Metal Slug 7's fundamentals remain immovable despite the platform change. As ever, you control a single soldier (one of six men and women), and must work your way through 2D environments shooting enemies before they shoot you. You've no health bar: it's one shot one kill and your default pistol (or machine gun if you're playing on 'Beginner' difficulty) is holstered next to a clutch of grenades. Scattered throughout each level are a number of ageing POWs, naked save for a linen cloth that cups their modesty, who supply you with new weapons. Finally, should you find any vacant vehicles along the way, you can ride them into the glorious cannon fire.
But beneath these top-line consistencies are a number of design changes that in some ways alter the way the game is played. These tweaks aren't quite as visual as those in previous games, where eating too much food would explode your character into a grotesque fatty or where puke from a zombie would turn you into one of the undead (while allowing you to play in this new guise). Rather the developer's focused on mechanical changes such as the ability to hold two weapons at once and cycle between them, and introducing new weapons such as the super blade and Tesla gun which affect on-the-ground tactics.
While the series has always been in part about high scores, here that focus is sharpened by way of the coins that spew from fallen enemies and masonry, their value increasing exponentially as you collect them, Mario-style. A score multiplier system, which is kept up by chaining enemies at a steady rate, adds another layer of complexity. When the gauge is maxed out, all destroyed enemies and objects release coins for a short period, ramping up the spread of possible scores for each level. Considering this new focus, it's a shame that the game's leaderboards are cart-specific. While you do get to compete across leaderboards for each of the game's three difficulties, the option to connect to an online scoreboard would have been a meaningful addition.
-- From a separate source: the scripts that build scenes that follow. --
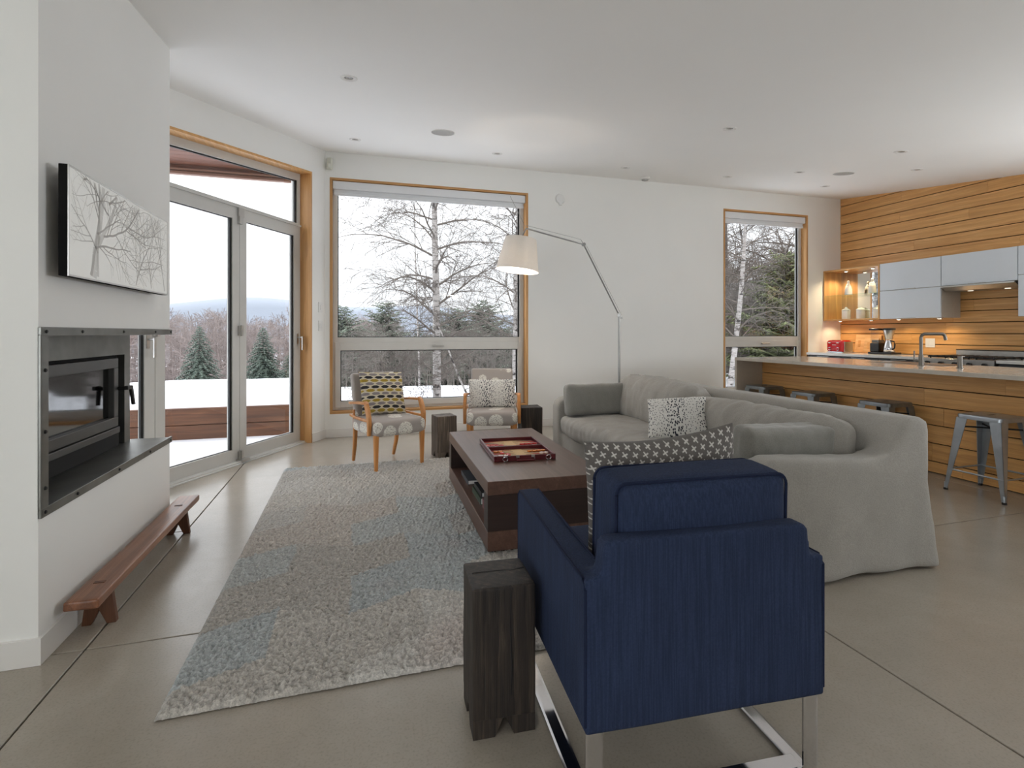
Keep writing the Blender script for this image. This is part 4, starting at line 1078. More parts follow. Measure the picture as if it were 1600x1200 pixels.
book('slate grey book lying at the far end of the table shelf', -0.19, 0.30, 0.126, 0.22, 0.29, 0.03, (70, 74, 80))

# ------------------------------------------------------------------ backgammon set
bm_ = thing('backgammon_set', 'open maroon backgammon case lying on the dark coffee table', 'board game', (1.045, 3.415, RZ+h_), math.radians(-4))
bw, bl = 0.40, 0.575
MB().box(-bw/2, bw/2, -bl/2, bl/2, 0, 0.008, 0.002, 1).build('case_floor', REDL, bm_)
b = MB(); T = 0.012; H_ = 0.034
b.box(-bw/2, -bw/2+T, -bl/2, bl/2, .008, H_, 0.002, 1); b.box(bw/2-T, bw/2, -bl/2, bl/2, .008, H_, 0.002, 1)
for yy in (-bl/2, -T, 0.0005, bl/2-T): b.box(-bw/2+T, bw/2-T, yy, yy+T, .008, H_, 0.002, 1)
b.build('case_wall', REDL, bm_)
for s_ in (-1, 1):
    f0 = (-bl/2+T, -T) if s_ < 0 else (T, bl/2-T)
    fld = MB().box(-bw/2+T, bw/2-T, f0[0], f0[1], 0.008, 0.011).build('playing_field', TANF, bm_)
    ph = (f0[1]-f0[0])/6
    for k in range(6):
        yc = f0[0]+ph*(k+0.5)
        for e_ in (-1, 1):
            xb = e_*(bw/2-T); b = MB()
            b.prism([(xb, yc-ph*.45, .011), (xb, yc+ph*.45, .011), (xb*0.18, yc, .011)], (0, 0, 0.0012)); b.build('point', REDF if (k+(e_ > 0)) % 2 else REDL, fld)
def chk(m, x, y, z): 
    o = MB().lathe([(0.0, 0), (0.0145, 0), (0.0155, 0.002), (0.0155, 0.006), (0.0145, 0.008), (0, 0.008)], 16, cap=False).build('checker', m, None, True)
    M_ = Matrix.Translation(bm_.location) @ Matrix.Rotation(math.radians(-4), 4, 'Z'); o.location = M_ @ Vector((x, y, z)); return o
ORD = ['first', 'second', 'third', 'fourth', 'fifth']
def chks(m, col, half, rows, grp):
    """rows: (side, row word, [(x, y)...]) counted inwards from the case edge"""
    base = None; M_ = Matrix.Translation(bm_.location) @ Matrix.Rotation(math.radians(-4), 4, 'Z')
    for side, word, pts in rows:
        for q, (x, y) in enumerate(pts):
            if base is None: base = chk(m, x, y, 0.0125); o = base
            else:
                o = base.copy(); COL.objects.link(o); o.location = M_ @ Vector((x, y, 0.0125))
            lab = '%s checker, %s from the %s edge in the %s half of the case' % (col, ORD[q], side, half) if len(pts) > 1 else 'single %s checker %s in the %s half of the case' % (col, word, half)
            tag(o, lab, 'game piece', grp)
X_ = bw/2-T-0.017
chks(CHKR, 'red', 'far', [('left', '', [(-X_+.032*q, .10) for q in range(4)]), ('left', 'set apart nearer the middle bar', [(-X_+.128, .06)]), ('right', '', [(X_-.032*q, .12) for q in range(4)])], 'red checkers in the far half of the case')
chks(CHKO, 'amber', 'near', [('right', '', [(X_-.032*q, -.10) for q in range(4)]), ('left', '', [(-X_+.02, -.08), (-X_+.052, -.08)])], 'amber checkers in the near half of the case')
chks(CHKR, 'red', 'near', [('left', '', [(-X_+.052, -.13), (-X_+.084, -.18)])], 'red checkers in the near half of the case')
chks(CHKW, 'pale pink', 'near', [('left', '', [(-X_+.03, -.20), (-X_+.062, -.21)]), ('right', '', [(X_, -.17), (X_-.032, -.17)])], 'pale checkers in the near half of the case')
chks(CHKW, 'pale pink', 'far', [('left', 'at the left', [(-X_+.03, .05)]), ('right', '', [(X_, .06), (X_-.032, .06)])], 'pale checkers in the far half of the case')
for xx in (-0.13, 0.15):
    MB().tube([(xx+0.016*math.cos(q), -bl/2-0.004-0.010*abs(math.sin(q)), 0.018+0.014*math.sin(q)) for q in np.linspace(0, 2*PI, 13)[:-1]], 0.0028, 6, closed=True).build('clasp', CHROME, bm_, True)
MB().tube([(-0.06, -bl/2, 0.02), (-0.055, -bl/2-0.02, 0.008), (0.055, -bl/2-0.02, 0.008), (0.06, -bl/2, 0.02)], 0.006, 8).build('handle', REDL, bm_, True)
for xx in (-0.05, 0.05): MB().box(xx-.012, xx+.012, -bl/2-.002, -bl/2+.003, .020, .036).build('hasp', CHROME, bm_)

# ------------------------------------------------------------------ timber block side tables
def timber(label, x, y, z, sx, sy, h, rz, m, seed):
    r = thing('timber_block_table', label, 'side table', (x, y, z), rz, 'squared timber block side tables')
    rr = random.Random(seed); fh = 0.05
    t_ = bmesh.new(); bmesh.ops.create_grid(t_, x_segments=1, y_segments=1, size=0.5); t_.free()
    o = softbox('beam', m, sx, sy, h-fh, 0.008, wr=0.0028, wscale=16, res=0.02, parent=r, seed=seed, wr2=0.0); o.location = (0, 0, fh)
    for ax in (-1, 1):
        for ay in (-1, 1):
            b = MB(); X0, Y0 = ax*sx/2*0.985, ay*sy/2*0.985; a1, a2 = sx*0.485, sx*0.34
            b.hexa([(X0, Y0, 0), (X0-ax*a2, Y0, 0), (X0-ax*a2, Y0-ay*a2, 0), (X0, Y0-ay*a2, 0), (X0, Y0, fh+.01), (X0-ax*a1, Y0, fh+.01), (X0-ax*a1, Y0-ay*a1, fh+.01), (X0, Y0-ay*a1, fh+.01)])
            b.build('foot', m, r)
    # drying checks in the top and faces
    dark = MATS['soot_black']
    b = MB(); pts = [(-sx*0.42, -0.01+sy*.12, h+.0008), (-sx*0.15, -0.006+sy*.10, h+.0008), (0.02, 0.012, h+.0008), (sx*.22, 0.004, h+.0008), (sx*0.46, 0.016, h+.0008)]
    b.ribbon(pts, [0.002, 0.003, 0.002, 0.005, 0.009], 0.003, side=(0, 1, 0)); b.build('crack', dark, r)
    b = MB(); b.ribbon([(sx*0.1, -sy/2-.0008, 0.12), (sx*.12, -sy/2-.0008, h*.45), (sx*.09, -sy/2-.0008, h*.75), (sx*.1, -sy/2-.0008, h*.97)], [.002, .005, .003, .001], 0.004, side=(1, 0, 0)); b.build('crack', dark, r)
    return r
timber('large dark charred timber block table beside the navy armchair', 0.437, 1.617, 0.0, 0.195, 0.195, 0.45, math.radians(-3), TIMB, 4)
timber('brown weathered timber block table between the two wooden armchairs', 0.84, 5.16, RZ*0, 0.20, 0.20, 0.405, math.radians(10), TIMBL, 5)
timber('dark timber block table between far armchair and sofa arm', 1.74, 5.16, 0.0, 0.22, 0.22, 0.455, math.radians(-6), TIMB, 6)

# ------------------------------------------------------------------ floral wooden armchairs
def wood_chair(label, x, y, rz):
    """front faces -Y locally"""
    r = thing('wooden_armchair', label, 'armchair', (x, y, 0.0), rz, 'wooden armchairs in dandelion fabric')
    W2_, D2 = 0.245, 0.27
    o = softbox('seat', FLORAL, 0.50, 0.50, 0.125, 0.035, puff=(0, 0, 0.012), wr=0.002, res=0.03, parent=r); o.location = (0, -0.02, 0.315)
    o = softbox('backrest', FLORAL, 0.445, 0.065, 0.50, 0.022, puff=(0, 0.012, 0), wr=0.002, res=0.03, parent=r, seed=2); o.location = (0, 0.215, 0.345); o.rotation_euler = (math.radians(-13), 0, 0)
    for sx in (-1, 1):
        xx = sx*0.225
        # front leg tapering, back leg raked
        MB().ribbon([(xx, -0.235, 0.012), (xx, -0.235, 0.33)], [0.028, 0.044], [0.028, 0.044], side=(1, 0, 0)).build('leg', BIRCHW, r)
        MB().ribbon([(xx*.92, 0.300, 0.012), (xx*.95, 0.25, 0.17), (xx*.97, 0.225, 0.34), (xx*.98, 0.245, 0.50)], [0.026, 0.034, 0.038, 0.03], [0.026, 0.034, 0.04, 0.03], side=(1, 0, 0)).build('leg', BIRCHW, r)
        xo = sx*0.268
        # bent arm: flat rail then curving down the front to the seat rail
        pts = [(sx*.25, 0.275, 0.565), (xo, 0.20, 0.572), (xo, 0.05, 0.588), (xo, -0.08, 0.596), (xo, -0.13, 0.600)]
        MB().ribbon(pts, [0.030, 0.034, 0.040, 0.046, 0.04], [0.022, 0.022, 0.022, 0.024, 0.02], side=(1, 0, 0)).build('armrest', BIRCHW, r)
        pts = [(xo, -0.108, 0.612), (xo, -0.135, 0.585), (xo, -0.165, 0.53), (xo, -0.185, 0.47), (xo, -0.190, 0.41), (xo, -0.185, 0.325)]
        MB().ribbon(pts, [0.032, 0.034, 0.034, 0.034, 0.032, 0.030], [0.020, 0.05, 0.058, 0.055, 0.045, 0.03], side=(1, 0, 0)).build('arm_support', BIRCHW, r)
        pts = [(sx*.245, 0.27, 0.452), (xo, 0.10, 0.448), (xo, -0.08, 0.447), (xo, -0.175, 0.450)]
        MB().ribbon(pts, 0.026, 0.022, side=(1, 0, 0)).build('side_rail', BIRCHW, r)
    for ch in r.children:
        pass
    return r
ang1 = math.atan2(0.22, 0.525)
ca = wood_chair('wooden armchair with dandelion fabric holding the mustard and charcoal cushion', 0.285, 4.97, ang1)
cb = wood_chair('wooden armchair with dandelion fabric holding the spotted cushion, by timber block', 1.335, 5.17, -math.radians(14.5))

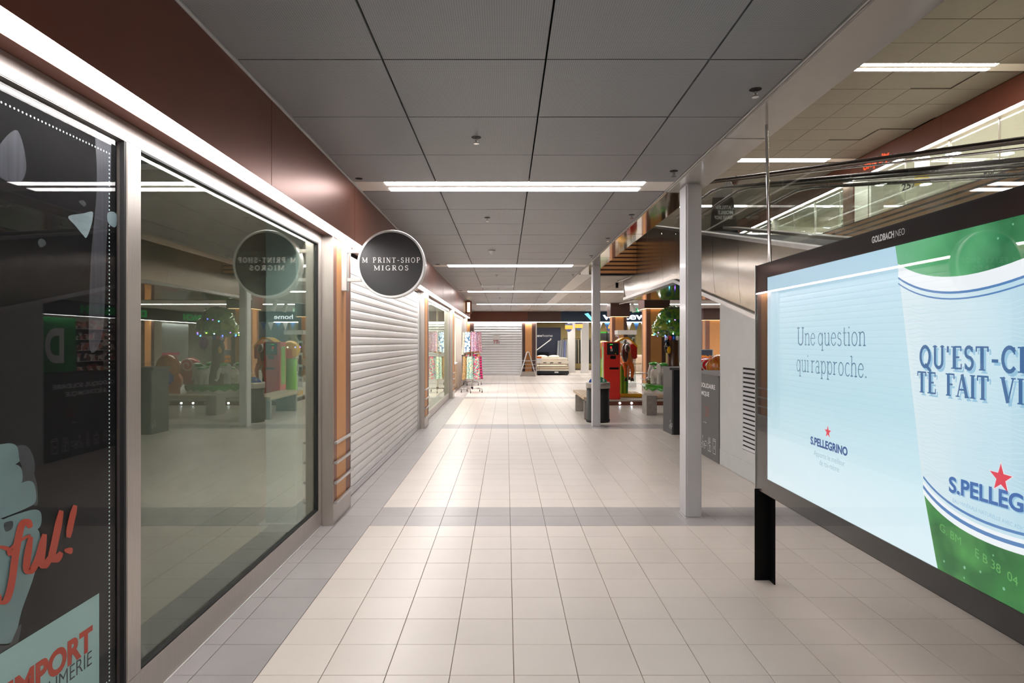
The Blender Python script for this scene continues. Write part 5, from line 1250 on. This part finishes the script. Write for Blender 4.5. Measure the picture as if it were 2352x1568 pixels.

In technical terms, the game performs well on the DS, although it's clear that some graphical concessions have been made to the hardware. Some background textures aren't hand-drawn and the scaling effects as the levels scroll are incongruous to the pixel-perfect heritage of the series. There is some slowdown when the screen fills with blood and bullets but this has always been the case with Metal Slug, and what's normally a technological shortcoming acts as a useful mechanism for helping you through the most tortuous bullet mazes. Less easy to forgive is the lacklustre level design, which provides only glimpses of the flair and creativity that defines the earlier games in the series. Caves and mountainsides form the stock locations, their drab, samey colour schemes leaving you longing for the vibrant diversity of Metal Slug 2 and 3's rich vistas.
Almost no use is made of the DS' hardware capabilities. The top screen houses all of the action while the touch-screen displays a heavily pixellated version of the level, which can be scrolled around to show the locations of weapons and POWs. Outside of the main game, the Combat School - first encountered in the PlayStation and Saturn ports of the first Metal Slug - makes a welcome return. Here you can flirt with a brusque, blonde Drill Instructor who challenges you to complete levels against the clock, collect specific items in a level or simply to destroy objects within a time limit. This section adds significant value, particularly as, for the first time in the series, there is no multiplayer mode to improve longevity.
However, where it matters most, Metal Slug 7 delivers. The shrink from arcade to DS screen in no way cramps the experience, offering the same amount of exacting control as it ever did. The new weapons and vehicles add little to the formula, but the strength of the foundations upon which the game builds is self-evident. If SNK Playmore can match its mechanical creativity with the kind of level design ingenuity displayed by the SNK of old, then Metal Slug 8 could well be the series' high point. One thing's for sure: as with Metal Slug 7, it will no doubt be a game we've, one way or another, already played many times before. And we won't even mind.